J'aime la littérature de voyage sans en être une spécialiste. J'ai lu Cognetti et ses Carnets de montagne ; j'ai lu Kerouac en long en large et en travers ; mais je ne suis pas une fanatique du genre. Je me doute bien qu'il y a un petit côté parodique dans "
Touriste", ne serait-ce qu'à la lecture des titres de chapitres ; ça apporte une légèreté qui me fait sourire. Et en parlant de ça, il faut relever l'humour (parfois douteux) du narrateur. Qui personnellement m'a fait rire ( ce n'est pas si courant), tout en m'indignant de temps en temps ( je ne suis pas ce qu'on pourrait appeler "une woke" heureusement, n'empêche que certains de mes principes ont été mis à mal par notre ami narrateur). Mais c'est aussi ça, lire un livre ; sortir de sa zone de confort. Un peu comme voyager ! Et puis nuançons : rien de particulièrement subversif, d'outrageusement inconvenant ou d'extrêmement polémique. Une impertinence affichée, voilà tout.
Stylistiquement, "
Touriste" ne révolutionnera pas la littérature. Mais nous n'étions pas là pour ça. J'aime bien la tension entre l'émerveillement passionné du narrateur qui est comme un gosse dès qu'il s'agit de voyage et de géographie, et sa lucidité sur le monde. le narrateur n'est pas un héros ; c'est un type normal qui a une passion un peu atypique. Et qui a décidé de respecter le principe haenelo-lacanien qui m'est si cher : "On ne cède pas sur son désir". Ducoup, j'aurais tendance à dire que la vision qu'il offre du globe terrestre est avant tout authentique, sans échapper à la réalité géo-politique, économique et sociale. Parce que ce cher narrateur n'est décidément pas un romantique, quoiqu'on se surprend à se délecter à quelques endroits de l'émerveillement et de l'enthousiasme que peuvent provoquer ses mots, parfois poétiques (l'interlude parisien ou l'interlude dansant par exemple). D'ailleurs, c'est un point positif : il ne rentre dans aucun des topoï du narrateur-voyageur. À tel point que j'ai cru pendant un moment que le livre n'était pas un roman.
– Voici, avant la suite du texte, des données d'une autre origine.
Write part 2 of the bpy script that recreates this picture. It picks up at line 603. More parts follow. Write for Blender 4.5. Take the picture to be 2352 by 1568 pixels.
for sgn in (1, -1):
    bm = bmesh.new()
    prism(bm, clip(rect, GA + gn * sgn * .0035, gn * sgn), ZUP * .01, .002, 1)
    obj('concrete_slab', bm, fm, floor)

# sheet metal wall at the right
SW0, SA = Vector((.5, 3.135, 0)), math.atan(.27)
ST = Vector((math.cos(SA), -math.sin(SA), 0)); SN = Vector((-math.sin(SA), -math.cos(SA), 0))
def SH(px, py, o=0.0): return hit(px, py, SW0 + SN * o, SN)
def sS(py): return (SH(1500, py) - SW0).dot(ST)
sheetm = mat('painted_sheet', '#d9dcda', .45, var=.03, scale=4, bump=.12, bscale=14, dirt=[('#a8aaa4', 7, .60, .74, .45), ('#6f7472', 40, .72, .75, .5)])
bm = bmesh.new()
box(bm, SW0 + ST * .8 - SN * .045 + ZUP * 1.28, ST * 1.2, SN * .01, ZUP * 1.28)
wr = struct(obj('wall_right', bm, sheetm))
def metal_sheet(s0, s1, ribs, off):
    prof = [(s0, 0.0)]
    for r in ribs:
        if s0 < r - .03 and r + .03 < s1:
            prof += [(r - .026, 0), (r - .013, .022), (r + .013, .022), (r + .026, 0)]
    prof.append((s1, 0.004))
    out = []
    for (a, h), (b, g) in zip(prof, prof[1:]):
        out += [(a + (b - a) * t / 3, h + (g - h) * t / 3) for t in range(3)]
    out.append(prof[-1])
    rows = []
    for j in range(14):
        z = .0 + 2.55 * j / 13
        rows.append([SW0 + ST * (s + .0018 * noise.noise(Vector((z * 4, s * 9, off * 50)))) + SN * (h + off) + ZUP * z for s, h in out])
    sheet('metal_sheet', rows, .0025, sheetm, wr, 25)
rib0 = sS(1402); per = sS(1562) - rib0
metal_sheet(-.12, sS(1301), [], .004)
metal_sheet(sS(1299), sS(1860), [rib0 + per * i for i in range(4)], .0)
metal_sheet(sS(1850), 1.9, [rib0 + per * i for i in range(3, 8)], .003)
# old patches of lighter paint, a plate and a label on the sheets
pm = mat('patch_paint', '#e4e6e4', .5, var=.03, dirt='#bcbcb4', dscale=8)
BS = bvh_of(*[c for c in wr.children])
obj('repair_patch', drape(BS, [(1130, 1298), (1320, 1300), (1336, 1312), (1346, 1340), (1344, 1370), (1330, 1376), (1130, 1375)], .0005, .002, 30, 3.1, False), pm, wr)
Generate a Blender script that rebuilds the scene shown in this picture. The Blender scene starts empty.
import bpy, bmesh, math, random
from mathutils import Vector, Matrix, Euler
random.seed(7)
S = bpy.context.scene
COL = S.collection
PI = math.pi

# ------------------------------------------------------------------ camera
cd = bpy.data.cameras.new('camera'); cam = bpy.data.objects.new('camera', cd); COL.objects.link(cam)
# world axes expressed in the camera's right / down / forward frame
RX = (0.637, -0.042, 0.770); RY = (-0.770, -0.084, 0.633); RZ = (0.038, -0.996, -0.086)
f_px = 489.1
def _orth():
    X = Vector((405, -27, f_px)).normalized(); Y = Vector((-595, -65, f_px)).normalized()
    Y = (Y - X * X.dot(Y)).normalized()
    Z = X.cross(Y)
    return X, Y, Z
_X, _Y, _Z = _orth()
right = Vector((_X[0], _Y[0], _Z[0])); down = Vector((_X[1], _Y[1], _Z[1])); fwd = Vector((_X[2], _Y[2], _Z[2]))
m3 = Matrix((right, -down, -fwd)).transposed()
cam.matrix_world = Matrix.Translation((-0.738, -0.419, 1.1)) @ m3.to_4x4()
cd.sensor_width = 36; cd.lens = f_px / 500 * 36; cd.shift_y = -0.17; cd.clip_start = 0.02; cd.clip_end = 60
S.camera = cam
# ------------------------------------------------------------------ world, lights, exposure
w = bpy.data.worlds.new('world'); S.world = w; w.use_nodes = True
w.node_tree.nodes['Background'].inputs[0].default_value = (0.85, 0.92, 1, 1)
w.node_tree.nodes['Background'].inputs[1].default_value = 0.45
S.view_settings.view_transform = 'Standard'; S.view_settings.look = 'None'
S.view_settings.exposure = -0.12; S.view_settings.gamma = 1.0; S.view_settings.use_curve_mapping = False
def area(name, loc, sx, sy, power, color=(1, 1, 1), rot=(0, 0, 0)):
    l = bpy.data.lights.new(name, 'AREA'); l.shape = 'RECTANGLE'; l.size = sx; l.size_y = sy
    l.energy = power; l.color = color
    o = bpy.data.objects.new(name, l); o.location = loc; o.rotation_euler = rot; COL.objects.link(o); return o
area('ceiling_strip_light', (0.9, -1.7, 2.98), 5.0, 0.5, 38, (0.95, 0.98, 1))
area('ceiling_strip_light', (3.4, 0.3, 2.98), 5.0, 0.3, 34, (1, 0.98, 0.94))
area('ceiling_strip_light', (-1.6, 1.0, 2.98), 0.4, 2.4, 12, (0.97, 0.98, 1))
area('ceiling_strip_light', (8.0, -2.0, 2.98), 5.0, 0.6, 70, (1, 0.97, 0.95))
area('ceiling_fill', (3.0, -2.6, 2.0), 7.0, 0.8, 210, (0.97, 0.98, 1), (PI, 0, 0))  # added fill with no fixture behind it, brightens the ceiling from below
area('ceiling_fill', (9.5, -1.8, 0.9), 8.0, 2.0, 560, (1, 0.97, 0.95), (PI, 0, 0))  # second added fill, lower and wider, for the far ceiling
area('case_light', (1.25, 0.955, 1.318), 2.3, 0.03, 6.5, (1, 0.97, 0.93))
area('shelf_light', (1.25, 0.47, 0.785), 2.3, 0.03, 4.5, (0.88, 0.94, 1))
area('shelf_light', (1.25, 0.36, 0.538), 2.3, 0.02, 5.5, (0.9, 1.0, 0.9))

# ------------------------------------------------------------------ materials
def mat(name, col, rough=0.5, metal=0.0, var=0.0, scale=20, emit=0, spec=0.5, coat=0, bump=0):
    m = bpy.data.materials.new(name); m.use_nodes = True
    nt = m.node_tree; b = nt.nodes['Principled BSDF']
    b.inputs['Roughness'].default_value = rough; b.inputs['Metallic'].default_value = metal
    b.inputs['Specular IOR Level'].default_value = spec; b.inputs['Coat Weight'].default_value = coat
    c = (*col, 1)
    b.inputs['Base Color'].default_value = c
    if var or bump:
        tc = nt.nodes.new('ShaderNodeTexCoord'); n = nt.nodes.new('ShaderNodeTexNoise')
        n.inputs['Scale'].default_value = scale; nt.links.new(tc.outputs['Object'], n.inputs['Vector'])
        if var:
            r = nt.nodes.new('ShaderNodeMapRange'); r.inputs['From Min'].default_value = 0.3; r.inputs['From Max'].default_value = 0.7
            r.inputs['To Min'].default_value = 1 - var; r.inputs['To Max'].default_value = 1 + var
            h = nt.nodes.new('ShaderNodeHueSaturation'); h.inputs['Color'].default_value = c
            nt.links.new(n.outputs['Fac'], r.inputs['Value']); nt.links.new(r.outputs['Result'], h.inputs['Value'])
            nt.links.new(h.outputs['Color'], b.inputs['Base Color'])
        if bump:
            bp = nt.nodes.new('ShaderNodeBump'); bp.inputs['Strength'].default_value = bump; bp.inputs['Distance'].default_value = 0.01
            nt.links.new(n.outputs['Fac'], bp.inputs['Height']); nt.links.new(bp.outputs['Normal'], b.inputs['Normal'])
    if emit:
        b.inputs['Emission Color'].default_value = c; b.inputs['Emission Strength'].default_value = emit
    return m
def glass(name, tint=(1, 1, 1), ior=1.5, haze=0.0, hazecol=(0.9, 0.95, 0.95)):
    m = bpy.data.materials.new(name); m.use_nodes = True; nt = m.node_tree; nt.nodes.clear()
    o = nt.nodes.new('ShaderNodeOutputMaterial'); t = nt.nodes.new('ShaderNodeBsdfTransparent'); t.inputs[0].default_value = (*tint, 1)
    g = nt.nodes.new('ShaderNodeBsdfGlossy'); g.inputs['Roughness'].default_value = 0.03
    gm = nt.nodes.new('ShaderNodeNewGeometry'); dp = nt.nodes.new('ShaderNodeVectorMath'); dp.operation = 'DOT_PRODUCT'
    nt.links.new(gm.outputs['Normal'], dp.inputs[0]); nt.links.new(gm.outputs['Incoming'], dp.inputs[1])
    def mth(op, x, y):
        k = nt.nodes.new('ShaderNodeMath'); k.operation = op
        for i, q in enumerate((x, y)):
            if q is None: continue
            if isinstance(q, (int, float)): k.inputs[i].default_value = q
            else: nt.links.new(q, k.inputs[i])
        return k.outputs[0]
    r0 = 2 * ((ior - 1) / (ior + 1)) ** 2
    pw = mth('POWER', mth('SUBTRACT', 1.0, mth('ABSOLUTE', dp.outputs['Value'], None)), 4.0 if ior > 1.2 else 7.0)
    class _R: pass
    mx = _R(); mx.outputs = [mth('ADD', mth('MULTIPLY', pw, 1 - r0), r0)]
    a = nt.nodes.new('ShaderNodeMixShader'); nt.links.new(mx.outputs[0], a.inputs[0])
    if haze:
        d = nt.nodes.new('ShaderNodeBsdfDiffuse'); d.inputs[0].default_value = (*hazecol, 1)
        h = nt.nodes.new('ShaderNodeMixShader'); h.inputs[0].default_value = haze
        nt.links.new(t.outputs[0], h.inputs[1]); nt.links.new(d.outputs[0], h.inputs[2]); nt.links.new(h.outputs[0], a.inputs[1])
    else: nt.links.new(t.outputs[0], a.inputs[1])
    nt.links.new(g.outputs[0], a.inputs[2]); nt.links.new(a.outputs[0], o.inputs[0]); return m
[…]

À mon avis, c'est une chouette lecture à faire sur la route. Dans l'habitacle d'une voiture de location, dans un aéroport, sur un quai de gare. J'imagine que ça doit résonner chez les voyageurs - ceux qui effectivement arpentent le monde par vocation, pas pour pouvoir frimer en disant qu'ils ont passé une semaine en Amazonie alors qu'ils étaient au club Med. N'ayant jamais eu l'occasion d'entreprendre pareil périple, et n'y trouvant pas ma vocation comme cela semble être le cas pour Julien et son narrateur, il va sans dire que je ne suis pas le public cible. J'ai quand même passé un excellent moment. Reconnaissons-le : Julien a réussi là où Toma, Todorov, Simon et Blanchot ont échoué ces derniers temps : j'ai voyagé, happée par l'histoire d'un autre, considérant avec plaisir des réflexions qui ne sont pas les miennes. J'ai lu sans discontinuer de 22h à 1h du matin. C'était chouette de se rappeler ce que c'est que d'être séduite par un livre, et seulement ça : être séduite. Sans autre prétention. Sans nécessité d'analyse. Simplement se laisser emporter... Comme "Sur la route", quoiqu'avec des modalités extrêmement différentes, "
Touriste" donne envie de suivre l'injonction gidienne et effectivement, de sortir de chez soi, et de soi. Faut-il encore adhérer au petit côté insupportable du narrateur mais, avec l'ami Jean Deichel, je suis pour ma part rodée. Ils sont attachiants mais pas antipathiques. de mon côté, c'est donc une chaleureuse recommandation. J'irai bien me pencher sur le reste de l'oeuvre de l'auteur, à l'occasion ! Son cynisme non-catastrophiste n'atrophie pas sa capacité d'émerveillement, visiblement, et je suis curieuse de voir ce que ça donne dans un roman disons dépourvu de consonances autobiographiques.